Contemplación y Verdad-Bondad-Belleza

"En la intersección de estos tres rayos brilla el amor". Todo el mundo cree saber lo que está bien y lo que es verdad..., y la belleza se tornó camino olvidado. En todas partes la fealdad asoma goteando su pobredumbre. La verdad y el bien parecen ser puertas cerradas para el hombre de nuestro tiempo. Quizás sólo después de limpiar la mirada podamos recuperar este reino olvidado. Pero, ¿cómo?
La belleza nos detiene, nos para, nos saca fuera de nosotros mismos en éxtasis. Es forzoso detenerse a contemplar alguien-algo bello.
La belleza se renueva en nosotros renovándonos: no podemos encasillarla ni encasillarnos en la belleza-temporal que fue vista una vez y para siempre. La belleza-eternal nos llama a trascender el "una vez para siempre" porque necesitamos andar con ella siempre, no una vez, sino, muchas veces, que es lo mismo que decir todas las veces.
"Comienza contemplando -aconsejaba ya Platón- primero los objetos bellos-de-ver, sigue con los cuerpos-humanos hermosos, y luego con las ideas (visiones arquetípicas)". San Juan de la Cruz llamaría a esto ir de las criaturas al Criador. San Francisco iba del uno al otro después de contemplar el cielo desde la tierra: Criador y Criaturas contempladas en el amor-unión.
Esto lo salva todo, nos libera de las ataduras espacio-temporales que por sí mismas no explican nada. Este instinto de distinción de la belleza que todos tenemos es el conocimiento divino implícito en nosotros mismos. Incluso podríamos decir que es Dios mismo, porque todo es en él, por él y para él. Dios es real, vivo, y todo lo vivo vive de él. Acaso un día nos asombraremos al descubrir algo que no entendemos pero que podemos escribir: "Sólo Dios es real y vivo. Yo soy Dios, no soy yo". Ese es el verdadero acto de humildad.

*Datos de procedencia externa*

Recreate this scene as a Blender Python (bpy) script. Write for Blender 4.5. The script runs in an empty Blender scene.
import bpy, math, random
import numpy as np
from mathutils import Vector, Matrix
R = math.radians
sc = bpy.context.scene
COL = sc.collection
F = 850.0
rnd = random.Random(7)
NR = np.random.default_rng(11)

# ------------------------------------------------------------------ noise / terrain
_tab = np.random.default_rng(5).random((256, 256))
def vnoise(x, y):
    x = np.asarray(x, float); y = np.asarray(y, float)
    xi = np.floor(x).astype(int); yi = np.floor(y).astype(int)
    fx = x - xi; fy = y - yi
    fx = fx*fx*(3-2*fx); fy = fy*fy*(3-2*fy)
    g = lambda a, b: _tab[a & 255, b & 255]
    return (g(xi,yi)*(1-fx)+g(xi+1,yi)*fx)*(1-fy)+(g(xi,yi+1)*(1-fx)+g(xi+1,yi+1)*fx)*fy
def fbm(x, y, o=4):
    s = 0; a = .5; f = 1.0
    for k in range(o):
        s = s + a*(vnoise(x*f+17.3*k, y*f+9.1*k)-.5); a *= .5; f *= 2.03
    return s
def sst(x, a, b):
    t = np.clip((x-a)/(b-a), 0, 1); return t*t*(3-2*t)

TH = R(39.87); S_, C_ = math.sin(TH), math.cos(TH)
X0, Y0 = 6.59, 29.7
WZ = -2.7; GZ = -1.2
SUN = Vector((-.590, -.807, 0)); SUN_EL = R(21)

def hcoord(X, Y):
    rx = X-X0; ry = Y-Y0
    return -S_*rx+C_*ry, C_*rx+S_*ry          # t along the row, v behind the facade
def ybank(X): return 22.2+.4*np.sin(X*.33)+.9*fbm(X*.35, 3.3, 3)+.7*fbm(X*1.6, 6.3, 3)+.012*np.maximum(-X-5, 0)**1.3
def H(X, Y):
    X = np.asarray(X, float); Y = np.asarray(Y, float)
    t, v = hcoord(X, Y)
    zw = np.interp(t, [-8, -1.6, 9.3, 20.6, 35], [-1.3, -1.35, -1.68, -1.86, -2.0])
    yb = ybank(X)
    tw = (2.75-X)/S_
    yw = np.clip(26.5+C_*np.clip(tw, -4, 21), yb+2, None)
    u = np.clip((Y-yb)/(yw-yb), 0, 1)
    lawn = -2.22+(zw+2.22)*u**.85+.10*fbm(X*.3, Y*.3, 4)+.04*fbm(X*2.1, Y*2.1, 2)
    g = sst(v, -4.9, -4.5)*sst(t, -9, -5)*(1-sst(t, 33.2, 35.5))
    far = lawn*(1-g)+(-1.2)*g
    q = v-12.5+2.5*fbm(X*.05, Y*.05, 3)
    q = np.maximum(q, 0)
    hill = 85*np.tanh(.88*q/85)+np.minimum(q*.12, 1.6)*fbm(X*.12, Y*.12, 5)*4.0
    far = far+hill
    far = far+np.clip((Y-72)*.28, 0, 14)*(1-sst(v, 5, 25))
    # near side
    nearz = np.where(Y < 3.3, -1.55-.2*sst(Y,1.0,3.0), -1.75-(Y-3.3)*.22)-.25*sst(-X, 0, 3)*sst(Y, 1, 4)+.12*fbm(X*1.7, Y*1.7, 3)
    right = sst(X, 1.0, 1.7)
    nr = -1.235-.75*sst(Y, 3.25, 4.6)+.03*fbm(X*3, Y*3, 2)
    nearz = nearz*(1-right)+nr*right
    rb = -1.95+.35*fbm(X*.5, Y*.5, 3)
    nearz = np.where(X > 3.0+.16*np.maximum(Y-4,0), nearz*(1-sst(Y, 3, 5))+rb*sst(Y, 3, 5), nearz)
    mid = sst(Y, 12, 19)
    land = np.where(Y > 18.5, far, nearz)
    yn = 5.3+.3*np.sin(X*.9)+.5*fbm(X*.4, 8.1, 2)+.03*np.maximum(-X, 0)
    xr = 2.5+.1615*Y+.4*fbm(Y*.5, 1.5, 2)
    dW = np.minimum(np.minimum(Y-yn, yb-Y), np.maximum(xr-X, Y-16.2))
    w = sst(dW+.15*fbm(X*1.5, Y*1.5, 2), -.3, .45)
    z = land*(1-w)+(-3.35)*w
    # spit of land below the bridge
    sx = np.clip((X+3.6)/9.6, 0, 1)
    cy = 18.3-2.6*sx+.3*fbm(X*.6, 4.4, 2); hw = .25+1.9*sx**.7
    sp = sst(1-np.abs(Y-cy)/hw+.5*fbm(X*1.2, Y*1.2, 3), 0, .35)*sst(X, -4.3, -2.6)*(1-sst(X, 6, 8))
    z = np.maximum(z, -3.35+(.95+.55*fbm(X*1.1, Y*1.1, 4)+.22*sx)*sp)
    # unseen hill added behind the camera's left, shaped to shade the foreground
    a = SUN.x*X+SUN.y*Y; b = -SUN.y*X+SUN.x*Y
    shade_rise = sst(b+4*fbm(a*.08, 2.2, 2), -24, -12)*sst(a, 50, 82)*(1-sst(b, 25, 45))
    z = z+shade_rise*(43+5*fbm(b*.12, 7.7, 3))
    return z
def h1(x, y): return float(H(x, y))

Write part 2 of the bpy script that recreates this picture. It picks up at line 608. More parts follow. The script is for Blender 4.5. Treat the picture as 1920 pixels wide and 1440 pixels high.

¿Hace falta acaso discutir acerca de verdades nominales? ¿Hace falta acaso discutir de bondades morales? El brillo del amor es la belleza. Brillemos como el Sol, nada más bueno y verdadero que su luz.
¿En qué consiste el encanto de todo ser? Resulta difícil expresarlo, pues el encanto no se define. Es una cierta presencia de la persona más allá de sus límites, como la irradiación de ciertos rostros puros. Consiste también en una cierta facilidad de los gestos, de las palabras, de las obras, de las conductas, incluso las más sacrificadas, que hace que lo que constituye un ser parezca un juego divino, brotado de él sin esfuerzo y por comunicación con la fuente del Bien. Un ser que nos encanta hace desaparecer las contracciones, los pliegues, las retiradas, los temores ante el peligro, el miedo a los otros; más aún, quizás hasta el miedo que tenemos de nosotros mismos. Nos desata, nos libera del peso interior; con ello nos vuelve disponibles para una llamada más alta, la de Dios, que debe poseer, en el más alto grado imaginable, el atributo que llamamos, en lengua humana, el encanto: no cabe duda de que no es posible ver a Dios, «aunque fuera un instante», sin saltar fuera de nosotros mismos, atraídos, aspirados por su Belleza. Jean Guitton, El genio de Teresa de Lisieux.